A knife? No!: UBC Volcan forges blades and community

Ever wonder what goes into making a sword?

UBC Volcan is a student-led engineering design team that specializes in the ways of blacksmithing and forging. The relatively new team, which started in 2020, fuses diverse histories of blacksmithing with skills gained in materials engineering courses.

The swords they make never see battle. Rather, the blades themselves compete in the international TMS Bladesmithing competition, where they are judged on creativity and difficulty.

According to co-presidents Connor Gingera and Kerrie Ye, their blade designs come to life from team members’ ideas. Each idea is then voted on by the entire design team based on creativity and practicality.

Projects revolve around applying knowledge from upper-year materials engineering courses. The chosen idea typically goes through a series of engineering tests and material selection processes.

This starts with SolidWorks simulation models to plan the heat treatment, as well as looking into the microstructure of the metal to figure out the best applications for the blade — all before going through the forge.

“We basically build out that microstructure, which is the internal structure of the steel that you can look at under a microscope,” said Gingera.

The forge heats the metal to the point of recrystallization, when the grains within the steel’s microstructure elongate and can be reshaped by pressure. Then, water is used to cool the steel into its new shape.

“The reason why we use steel for our blades is just because it’s one of the most well-understood metals,” said Gingera.

This makes it useful for blades from Medieval European arming swords (Gingera’s favourite) to Japanese katanas (Ye’s favourite).

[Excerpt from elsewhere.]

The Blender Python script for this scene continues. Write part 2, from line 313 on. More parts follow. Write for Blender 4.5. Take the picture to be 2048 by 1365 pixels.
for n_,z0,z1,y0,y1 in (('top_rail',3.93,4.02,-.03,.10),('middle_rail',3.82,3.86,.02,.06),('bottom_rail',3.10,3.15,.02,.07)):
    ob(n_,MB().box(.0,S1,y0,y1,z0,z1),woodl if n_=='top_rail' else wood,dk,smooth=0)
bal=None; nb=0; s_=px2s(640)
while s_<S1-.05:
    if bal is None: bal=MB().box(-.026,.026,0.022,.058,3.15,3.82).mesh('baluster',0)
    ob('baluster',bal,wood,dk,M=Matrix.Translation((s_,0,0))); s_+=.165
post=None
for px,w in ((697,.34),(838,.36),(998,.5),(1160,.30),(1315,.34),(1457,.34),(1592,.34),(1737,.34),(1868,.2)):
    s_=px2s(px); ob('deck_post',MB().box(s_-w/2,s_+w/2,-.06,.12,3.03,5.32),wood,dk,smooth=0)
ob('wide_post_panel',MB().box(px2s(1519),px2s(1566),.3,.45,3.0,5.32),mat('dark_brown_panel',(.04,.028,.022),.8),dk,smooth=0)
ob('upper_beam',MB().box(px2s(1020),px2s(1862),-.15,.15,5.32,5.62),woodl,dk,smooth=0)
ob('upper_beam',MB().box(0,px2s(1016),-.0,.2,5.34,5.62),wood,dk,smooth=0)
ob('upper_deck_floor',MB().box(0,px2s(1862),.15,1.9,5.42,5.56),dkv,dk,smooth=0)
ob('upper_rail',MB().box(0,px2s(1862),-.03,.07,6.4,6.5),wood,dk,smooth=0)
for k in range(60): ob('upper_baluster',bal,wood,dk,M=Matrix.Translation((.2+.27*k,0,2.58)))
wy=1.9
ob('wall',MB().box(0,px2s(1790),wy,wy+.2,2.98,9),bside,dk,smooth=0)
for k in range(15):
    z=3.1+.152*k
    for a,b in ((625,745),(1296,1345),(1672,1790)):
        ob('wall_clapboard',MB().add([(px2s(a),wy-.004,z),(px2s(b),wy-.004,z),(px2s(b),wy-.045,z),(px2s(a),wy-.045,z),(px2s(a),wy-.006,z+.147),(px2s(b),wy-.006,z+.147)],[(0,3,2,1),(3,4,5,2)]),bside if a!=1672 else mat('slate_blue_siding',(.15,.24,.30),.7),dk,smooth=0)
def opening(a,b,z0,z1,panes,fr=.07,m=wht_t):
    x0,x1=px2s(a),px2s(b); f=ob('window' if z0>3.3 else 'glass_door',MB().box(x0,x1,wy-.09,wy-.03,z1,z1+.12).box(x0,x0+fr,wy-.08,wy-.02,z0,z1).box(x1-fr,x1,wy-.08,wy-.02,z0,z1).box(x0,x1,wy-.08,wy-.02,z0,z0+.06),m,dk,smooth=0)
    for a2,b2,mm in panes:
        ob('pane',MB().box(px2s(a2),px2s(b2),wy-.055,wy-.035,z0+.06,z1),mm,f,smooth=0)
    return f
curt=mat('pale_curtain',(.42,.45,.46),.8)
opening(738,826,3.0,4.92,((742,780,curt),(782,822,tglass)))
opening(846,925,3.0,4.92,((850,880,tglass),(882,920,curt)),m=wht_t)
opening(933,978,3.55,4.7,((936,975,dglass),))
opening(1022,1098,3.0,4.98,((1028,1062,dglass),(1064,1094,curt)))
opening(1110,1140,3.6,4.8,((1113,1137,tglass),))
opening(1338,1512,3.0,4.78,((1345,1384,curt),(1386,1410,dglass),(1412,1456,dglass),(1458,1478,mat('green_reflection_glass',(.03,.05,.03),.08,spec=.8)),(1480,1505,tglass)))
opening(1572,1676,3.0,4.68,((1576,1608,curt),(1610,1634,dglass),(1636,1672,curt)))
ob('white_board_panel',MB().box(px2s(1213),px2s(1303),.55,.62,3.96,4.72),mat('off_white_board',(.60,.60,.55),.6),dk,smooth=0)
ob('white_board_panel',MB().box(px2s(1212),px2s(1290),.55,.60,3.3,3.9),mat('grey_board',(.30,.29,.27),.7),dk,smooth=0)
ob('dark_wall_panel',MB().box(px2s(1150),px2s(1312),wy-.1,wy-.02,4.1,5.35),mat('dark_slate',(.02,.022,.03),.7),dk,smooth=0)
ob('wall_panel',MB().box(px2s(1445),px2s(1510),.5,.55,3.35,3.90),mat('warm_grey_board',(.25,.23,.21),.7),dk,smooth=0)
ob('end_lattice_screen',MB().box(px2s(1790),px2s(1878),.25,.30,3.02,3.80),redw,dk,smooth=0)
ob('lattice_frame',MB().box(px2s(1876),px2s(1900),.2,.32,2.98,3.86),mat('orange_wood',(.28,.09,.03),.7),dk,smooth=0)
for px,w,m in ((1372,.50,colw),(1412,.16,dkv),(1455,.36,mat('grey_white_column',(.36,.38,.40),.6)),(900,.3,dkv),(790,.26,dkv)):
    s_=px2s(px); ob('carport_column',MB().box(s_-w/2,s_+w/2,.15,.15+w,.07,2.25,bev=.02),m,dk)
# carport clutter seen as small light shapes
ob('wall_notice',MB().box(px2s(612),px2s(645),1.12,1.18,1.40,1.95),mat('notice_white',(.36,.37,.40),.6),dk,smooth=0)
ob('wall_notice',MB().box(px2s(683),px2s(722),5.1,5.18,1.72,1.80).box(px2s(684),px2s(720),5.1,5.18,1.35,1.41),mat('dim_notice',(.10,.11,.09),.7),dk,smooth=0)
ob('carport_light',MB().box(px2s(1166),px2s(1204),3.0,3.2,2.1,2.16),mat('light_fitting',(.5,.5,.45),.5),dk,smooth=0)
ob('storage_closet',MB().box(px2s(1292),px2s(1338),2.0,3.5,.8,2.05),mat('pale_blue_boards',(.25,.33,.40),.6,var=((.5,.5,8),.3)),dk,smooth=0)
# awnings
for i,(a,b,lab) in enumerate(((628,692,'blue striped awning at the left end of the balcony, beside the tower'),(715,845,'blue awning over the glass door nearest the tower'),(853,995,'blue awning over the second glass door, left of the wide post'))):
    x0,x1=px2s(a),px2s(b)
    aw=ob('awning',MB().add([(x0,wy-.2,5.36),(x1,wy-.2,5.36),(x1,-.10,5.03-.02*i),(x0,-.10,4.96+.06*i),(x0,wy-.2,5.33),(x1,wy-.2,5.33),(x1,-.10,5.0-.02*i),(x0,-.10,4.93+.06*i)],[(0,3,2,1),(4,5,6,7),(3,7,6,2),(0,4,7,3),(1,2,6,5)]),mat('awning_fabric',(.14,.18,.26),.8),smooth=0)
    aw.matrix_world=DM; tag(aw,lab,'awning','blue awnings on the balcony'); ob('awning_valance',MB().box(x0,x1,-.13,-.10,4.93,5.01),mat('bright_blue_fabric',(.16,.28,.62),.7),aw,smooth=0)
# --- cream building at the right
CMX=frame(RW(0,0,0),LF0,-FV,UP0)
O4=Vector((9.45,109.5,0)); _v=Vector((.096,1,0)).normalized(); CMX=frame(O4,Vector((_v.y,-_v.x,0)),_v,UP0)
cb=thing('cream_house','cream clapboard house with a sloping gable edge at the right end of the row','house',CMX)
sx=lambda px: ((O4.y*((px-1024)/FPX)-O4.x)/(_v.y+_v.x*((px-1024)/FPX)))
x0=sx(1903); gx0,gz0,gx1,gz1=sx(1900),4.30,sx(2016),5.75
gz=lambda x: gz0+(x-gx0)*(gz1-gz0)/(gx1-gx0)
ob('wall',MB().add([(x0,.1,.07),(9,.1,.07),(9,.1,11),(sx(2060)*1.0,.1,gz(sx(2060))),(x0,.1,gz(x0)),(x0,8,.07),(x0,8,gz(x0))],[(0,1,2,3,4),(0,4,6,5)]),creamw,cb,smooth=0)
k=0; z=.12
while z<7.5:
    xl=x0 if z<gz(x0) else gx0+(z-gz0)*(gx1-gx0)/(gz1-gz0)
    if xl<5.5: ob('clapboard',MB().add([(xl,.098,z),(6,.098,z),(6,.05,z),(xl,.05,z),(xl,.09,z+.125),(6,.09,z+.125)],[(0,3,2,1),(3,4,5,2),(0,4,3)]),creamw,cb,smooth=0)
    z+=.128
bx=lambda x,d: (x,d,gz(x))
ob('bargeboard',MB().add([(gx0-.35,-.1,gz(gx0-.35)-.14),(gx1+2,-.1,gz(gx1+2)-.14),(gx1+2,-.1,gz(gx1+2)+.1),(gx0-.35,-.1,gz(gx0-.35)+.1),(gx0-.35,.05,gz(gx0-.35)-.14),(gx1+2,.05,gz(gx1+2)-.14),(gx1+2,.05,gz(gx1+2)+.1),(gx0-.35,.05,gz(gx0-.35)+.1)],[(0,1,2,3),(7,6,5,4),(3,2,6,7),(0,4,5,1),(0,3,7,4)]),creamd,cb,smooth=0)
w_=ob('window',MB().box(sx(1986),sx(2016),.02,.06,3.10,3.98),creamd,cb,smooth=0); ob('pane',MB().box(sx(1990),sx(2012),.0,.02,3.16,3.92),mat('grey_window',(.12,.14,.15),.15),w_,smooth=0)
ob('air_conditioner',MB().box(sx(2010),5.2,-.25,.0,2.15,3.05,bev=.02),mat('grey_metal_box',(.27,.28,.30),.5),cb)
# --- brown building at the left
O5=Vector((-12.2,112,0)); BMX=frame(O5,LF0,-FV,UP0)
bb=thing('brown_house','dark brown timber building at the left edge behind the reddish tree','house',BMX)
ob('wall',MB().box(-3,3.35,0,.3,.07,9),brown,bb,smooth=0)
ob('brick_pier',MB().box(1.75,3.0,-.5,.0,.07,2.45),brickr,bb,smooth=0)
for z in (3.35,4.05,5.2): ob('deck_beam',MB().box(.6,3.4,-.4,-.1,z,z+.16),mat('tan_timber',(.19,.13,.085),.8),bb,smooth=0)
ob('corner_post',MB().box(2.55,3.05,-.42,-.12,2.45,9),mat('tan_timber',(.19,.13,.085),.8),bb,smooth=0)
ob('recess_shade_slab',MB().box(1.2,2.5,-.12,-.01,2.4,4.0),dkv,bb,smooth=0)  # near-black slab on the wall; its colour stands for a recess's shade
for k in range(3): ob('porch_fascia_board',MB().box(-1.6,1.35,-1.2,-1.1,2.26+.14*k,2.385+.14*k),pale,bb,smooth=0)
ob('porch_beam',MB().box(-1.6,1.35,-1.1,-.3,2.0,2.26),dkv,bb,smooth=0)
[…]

Ye described how the team loves exploring swords from different cultures and time periods, aiming to honour their unique aesthetics and purposes.

This historical focus drew the attention of Burnaby Village Museum, which collaborated with the club to create a railroad spike butter knife (a knife forged from railroad spikes, giving it a unique spiralled hilt) to highlight a type of blade common in the early days of the Canadian railways.

While the team has a dedicated core of members, it’s been a challenge to build a community since they started.

“It’s been a process trying to build up our team,” said Ye. “[We try] to recruit people that are really passionate… as well as look toward the future and what we want to shape.”

As an engineering design team funded by the Faculty of Applied Science, the recruitment process is different from a typical club, as there is no membership fee. Members are selected through an application and interview.

“If anyone’s interested in blacksmithing, being part of a team looking to design stuff for competition, or maybe the engineering behind ... what’s inside of steel … reach out to us,” Gingera said.

Despite its engineering focus, UBC Volcan is open to all students, and they pride themselves on having members from different faculties and academic years.

“There’s more to working on these projects [than engineering], and we’re very open,” said Gingera. “We have students from sciences, arts, all faculties across campus … and we’re very thankful.”

An earlier verison of this article referred to the Faculty of Applied Sciences, rather than the Faculty of Applied Science. This article has been updated to address this typo.